Mas enquanto nas fábulas a moral da história aparece de maneira clara, nas narrativas didáticas do AT, assim como nas parábolas ela está subentendida, cabe ao leitor/ouvinte interpretá-la. Podemos ver, como exemplo, o poema didático do livro dos Ju.zes 9,8-15.

As narrativas didáticas, embora mais curtas que as históricas, podem, por vezes, se estender até alcançar o formato de um livro. São exemplos disso o livro de Judite, o segundo livro dos Macabeus e o livro de Jonas.

O livro de Judite – Começa com um erro histórico brutal. Segundo ele, Nabucodonosor reinava sobre os assírios em Nínive, quando sabemos que ele foi o rei da Babilônia. O autor nâo está preocupado em fazer história, mas em passar uma mensagem edificante. Nabucodonosor o inimigo do povo de Deus por excelência, ao passo que Nínive era o símbolo do uso brutal da força, que faz o que bem entende.

O segundo livro dos Macabeus – O próprio autor declara que não tem a pretensão de fazer história (2Mc,28.30). No entanto é o mais fiel á história, provavelmente porque se baseou em uma obra histórica que se perdeu. Ele só quer mostrar quais as relações que existem entre a fé e o destino de Israel e em que consiste a essência da cidade de Deus aqui neste mundo.

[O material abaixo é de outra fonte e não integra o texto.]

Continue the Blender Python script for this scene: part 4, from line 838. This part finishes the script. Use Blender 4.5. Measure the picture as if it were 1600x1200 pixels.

O livro de Jonas – A história de Jonas é a maior evidência de que não se trata de um livro histórico, pois iria contra toda a racionalidade acreditar que alguém pudesse ser engolido vivo por um peixe e ainda sobreviver. Para melhor aproveitarmos a mensagem do livro de Jonas, precisamos levar em conta toda a simbologia que ele apresenta. Nínive é modelo de crueldade e opressão para com o povo de Israel; Társis é sinal de distância; Jonas representa o justo questionador, que espera de Deus a vingança contra os inimigos e não o perdão;  e o peixe é sinal do mundo dos mortos.